Retype only what runs from the beginning of the data through the line with "from mathutils.geometry import"; please omit the pictures and keep every line exact.

Begin SOURCE RECORDS

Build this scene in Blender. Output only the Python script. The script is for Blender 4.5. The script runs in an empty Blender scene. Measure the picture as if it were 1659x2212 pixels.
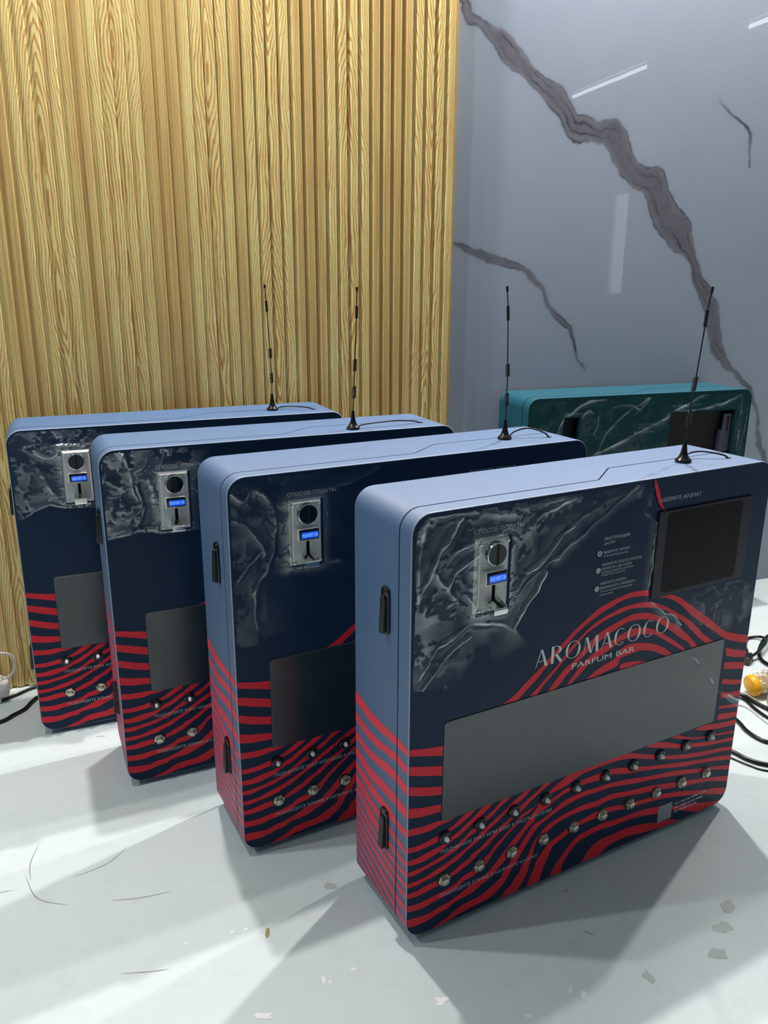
import bpy, bmesh, math, random
import numpy as np
from mathutils import Vector, Matrix
from mathutils.geometry import tessellate_polygon

# ------------------------------------------------------------------ camera, world, exposure
SC = bpy.context.scene
COL = SC.collection
FPX = 1723.13; PITCH = -0.28218; ROLL = 0.00475; CAMH = 1.15122
cd = bpy.data.cameras.new('camera'); cam = bpy.data.objects.new('camera', cd); COL.objects.link(cam)
cd.sensor_fit = 'VERTICAL'; cd.sensor_height = 24.0; cd.lens = FPX * 24.0 / 2212.0
cd.clip_start = 0.02; cd.clip_end = 100
cam.location = (0, 0, CAMH)
cam.matrix_world = Matrix.Translation((0, 0, CAMH)) @ Matrix.Rotation(math.pi/2 + PITCH, 4, 'X') @ Matrix.Rotation(ROLL, 4, 'Z')
SC.camera = cam
SC.view_settings.view_transform = 'Standard'; SC.view_settings.look = 'None'
SC.view_settings.gamma = 1.0; SC.view_settings.use_curve_mapping = False
SC.view_settings.exposure = 0.3
w = bpy.data.worlds.new('hall_light'); SC.world = w; w.use_nodes = True
w.node_tree.nodes['Background'].inputs[0].default_value = (0.50, 0.74, 0.90, 1)
w.node_tree.nodes['Background'].inputs[1].default_value = 0.16
P_SPOT = dict(R=135.0, D=165.0, C=105.0, B=52.0, L=62.0)      # watts of the ceiling downlights, L an added fill
TUBE_E = 7.0                                        # emission of the fluorescent tubes, mirrored and added ones

# ------------------------------------------------------------------ helpers
def srgb(r, g, b):
    f = lambda c: (c/255/12.92) if c/255 <= .04045 else ((c/255+.055)/1.055)**2.4
    return (f(r), f(g), f(b), 1)

class N:
    """tiny node-material builder"""
    def __init__(s, name):
        s.m = bpy.data.materials.new(name); s.m.use_nodes = True; s.t = s.m.node_tree
        s.t.nodes.clear(); s.out = s.t.nodes.new('ShaderNodeOutputMaterial')
    def n(s, typ, **kw):
        nd = s.t.nodes.new('ShaderNode'+typ)
        for k, v in kw.items(): setattr(nd, k, v)
        return nd
    def l(s, a, b): s.t.links.new(a, b)
    def val(s, nd, **kw):
        for k, v in kw.items(): nd.inputs[k.replace('_', ' ')].default_value = v
        return nd
    def bsdf(s, color=(.5,.5,.5,1), rough=.5, metal=0., spec=.5, coat=0.):
        b = s.n('BsdfPrincipled'); i = b.inputs
        i['Base Color'].default_value = color; i['Roughness'].default_value = rough
        i['Metallic'].default_value = metal; i['Specular IOR Level'].default_value = spec
        i['Coat Weight'].default_value = coat; i['Coat Roughness'].default_value = .08
        return b
    def done(s, sh): s.l(sh, s.out.inputs['Surface']); return s.m
    def noise(s, scale, detail=3, rough=.5, vec=None):
        q = s.n('TexNoise'); q.inputs['Scale'].default_value = scale; q.inputs['Detail'].default_value = detail
        q.inputs['Roughness'].default_value = rough
        if vec is not None: s.l(vec, q.inputs['Vector'])
        return q
    def ramp(s, fac, stops, interp='LINEAR'):
        r = s.n('ValToRGB'); r.color_ramp.interpolation = interp
        e = r.color_ramp.elements
        e[0].position, e[0].color = stops[0]
        e[1].position, e[1].color = stops[-1]
        for p, c in stops[1:-1]:
            x = e.new(p); x.color = c
        s.l(fac, r.inputs['Fac']); return r
    def mixc(s, fac, a, b, mode='MIX'):
        x = s.n('Mix'); x.data_type = 'RGBA'; x.blend_type = mode
        for sock, v in ((x.inputs[0], fac), (x.inputs[6], a), (x.inputs[7], b)):
            if hasattr(v, 'is_linked'): s.l(v, sock)
            else: sock.default_value = v
        return x.outputs[2]
    def math(s, op, a, b=0.0, clamp=False):
        x = s.n('Math', operation=op); x.use_clamp = clamp
        for sock, v in ((x.inputs[0], a), (x.inputs[1], b)):
            if hasattr(v, 'is_linked'): s.l(v, sock)
            else: sock.default_value = v
        return x.outputs[0]
    def bump(s, h, strength, dist=.001):
        b = s.n('Bump'); b.inputs['Strength'].default_value = strength; b.inputs['Distance'].default_value = dist
        s.l(h, b.inputs['Height']); return b.outputs[0]
    def obj(s): return s.n('TexCoord').outputs['Object']
    def pos(s): return s.n('NewGeometry').outputs['Position']

def simple(name, rgb, rough=.5, metal=0., spec=.5, noise=0., nscale=60, coat=0.):
    m = N(name); b = m.bsdf(srgb(*rgb), rough, metal, spec, coat)
    q = m.noise(nscale, 3, .5, m.obj())
    c = srgb(*rgb); k = 1-max(noise, .04)
    m.l(m.mixc(q.outputs['Fac'], (c[0]*k, c[1]*k, c[2]*k, 1), c), b.inputs['Base Color'])
    return m.done(b.outputs[0])

class MB:
    def __init__(s): s.v = []; s.f = []; s.mi = []
    def add(s, vs, fs, mi=0):
        o = len(s.v); s.v += [tuple(p) for p in vs]
        for f in fs: s.f.append(tuple(i+o for i in f)); s.mi.append(mi)
    def box(s, x0, x1, y0, y1, z0, z1, bev=0., mi=0):
        if bev <= 0:
            v = [(x, y, z) for x in (x0, x1) for y in (y0, y1) for z in (z0, z1)]
            s.add(v, [(0,1,3,2),(4,6,7,5),(0,4,5,1),(2,3,7,6),(0,2,6,4),(1,5,7,3)], mi); return
        b = bmesh.new(); bmesh.ops.create_cube(b, size=1)
        for q in b.verts:
            q.co = Vector(((x0+x1)/2+q.co.x*(x1-x0), (y0+y1)/2+q.co.y*(y1-y0), (z0+z1)/2+q.co.z*(z1-z0)))
        bmesh.ops.bevel(b, geom=b.edges[:], offset=bev, segments=2, affect='EDGES', profile=.5)
        s.bm(b, mi)
    def bm(s, b, mi=0, mat=None):
        b.verts.index_update()
        vs = [(mat @ q.co) if mat else q.co for q in b.verts]
        s.add(vs, [[q.index for q in f.verts] for f in b.faces], mi); b.free()
    def lathe(s, prof, seg=24, origin=(0,0,0), axis='Z', mi=0, cap=True):
        """prof: list of (radius, height) along the axis"""
        vs = []
        for r, h in prof:
            for k in range(seg):
                a = 2*math.pi*k/seg; c, d = r*math.cos(a), r*math.sin(a)
                p = (c, d, h) if axis == 'Z' else ((c, -h, d) if axis == '-Y' else ((h, c, d) if axis == 'X' else (-h, c, d)))
                vs.append((p[0]+origin[0], p[1]+origin[1], p[2]+origin[2]))
        fs = []
        for j in range(len(prof)-1):
            for k in range(seg):
                fs.append((j*seg+k, j*seg+(k+1) % seg, (j+1)*seg+(k+1) % seg, (j+1)*seg+k))
        if cap:
            fs.append(tuple(range(seg))); fs.append(tuple((len(prof)-1)*seg+k for k in range(seg)))
        s.add(vs, fs, mi)
    def tube(s, pts, r, seg=8, smooth=6, mi=0, cap=True):
        pts = [Vector(p) for p in pts]
        if smooth: pts = catmull(pts, smooth)
        rr = r if isinstance(r, (list, tuple)) else None
        n = len(pts); vs = []; up = None
        for i, p in enumerate(pts):
            t = (pts[min(i+1, n-1)]-pts[max(i-1, 0)]).normalized()
            if up is None: up = t.orthogonal().normalized()
            up = (up - t*up.dot(t)).normalized(); bi = t.cross(up)
            rad = r if rr is None else rr[0]+(rr[1]-rr[0])*i/(n-1)
            for k in range(seg):
                a = 2*math.pi*k/seg; vs.append(p+(up*math.cos(a)+bi*math.sin(a))*rad)
        fs = [(i*seg+k, i*seg+(k+1) % seg, (i+1)*seg+(k+1) % seg, (i+1)*seg+k) for i in range(n-1) for k in range(seg)]
        if cap: fs += [tuple(range(seg)), tuple((n-1)*seg+k for k in range(seg))]
        s.add(vs, fs, mi)
    def prism(s, outline, y0, y1, mi=0, holes=(), bev=0.):
        """outline (x,z) extruded along y from y0 (front) to y1"""
        loops = [outline]+list(holes)
        if bev > 0:
            ins = inset(outline, bev)
            rings = [(ins, y0), (outline, y0+bev), (outline, y1)]
        else: rings = [(outline, y0), (outline, y1)]
        n = len(outline); vs = []
        for L, y in rings: vs += [(p[0], y, p[1]) for p in L]
        fs = [(j*n+k, j*n+(k+1) % n, (j+1)*n+(k+1) % n, (j+1)*n+k) for j in range(len(rings)-1) for k in range(n)]
        s.add(vs, fs, mi)
        face = rings[0][0]
        for y, L in ((y0, face), (y1, outline)):
            polys = [[Vector((p[0], p[1], 0)) for p in q] for q in [L]+list(holes)]
            flat = [(p[0], y, p[1]) for q in [L]+list(holes) for p in q]
            s.add(flat, tessellate_polygon(polys), mi)
        for hl in holes:
            m = len(hl)
            s.add([(p[0], y0, p[1]) for p in hl]+[(p[0], y1, p[1]) for p in hl],
                  [(k, (k+1) % m, m+(k+1) % m, m+k) for k in range(m)], mi)
    def build(s, name, mats, parent=None, smooth=None, fixn=True):
        me = bpy.data.meshes.new(name); me.from_pydata([tuple(p) for p in s.v], [], s.f)
        for m in (mats if isinstance(mats, (list, tuple)) else [mats]): me.materials.append(m)
        if any(s.mi):
            me.polygons.foreach_set('material_index', s.mi)
        if fixn:
            b = bmesh.new(); b.from_mesh(me); bmesh.ops.recalc_face_normals(b, faces=b.faces[:]); b.to_mesh(me); b.free()
        if smooth:
            me.shade_smooth(); me.set_sharp_from_angle(angle=math.radians(smooth))
        me.update()
        o = bpy.data.objects.new(name, me); COL.objects.link(o)
        if parent is not None: o.parent = parent
        return o

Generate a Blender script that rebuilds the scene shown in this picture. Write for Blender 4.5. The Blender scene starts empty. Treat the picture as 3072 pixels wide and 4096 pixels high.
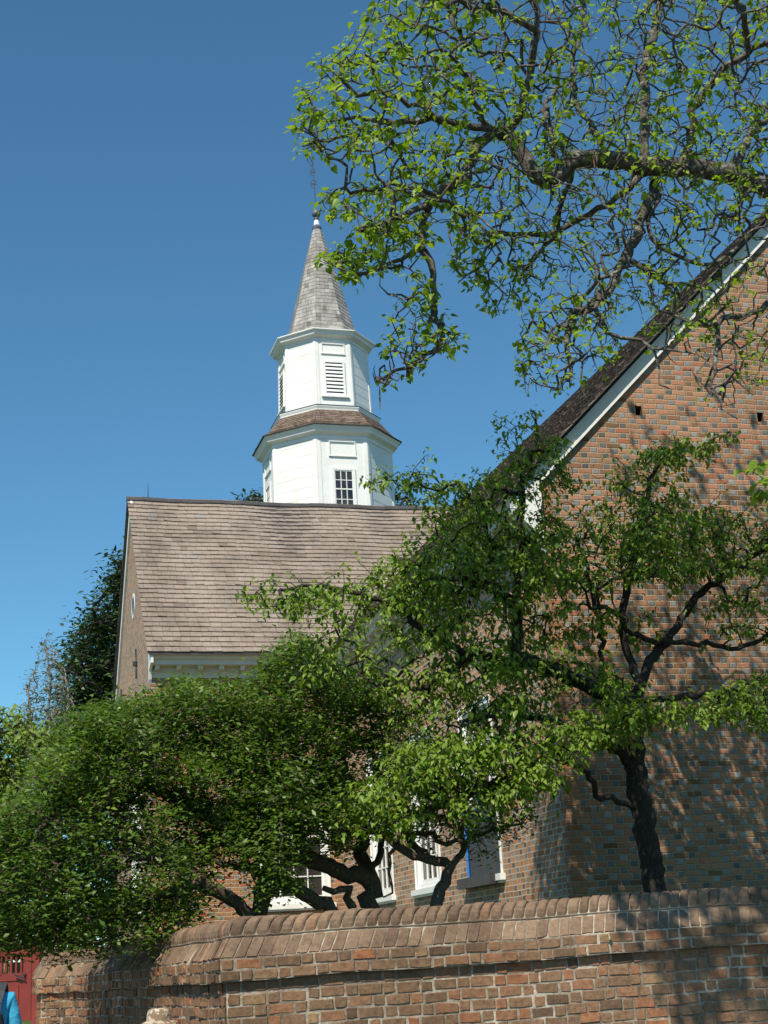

End SOURCE RECORDS

# OUTPUT FOR THIS TASK
Build this scene in Blender. Output only the Python script. The script is for Blender 4.5. The script runs in an empty Blender scene. Measure the picture as if it were 1659x2212 pixels.
import bpy, bmesh, math, random
import numpy as np
from mathutils import Vector, Matrix
from mathutils.geometry import tessellate_polygon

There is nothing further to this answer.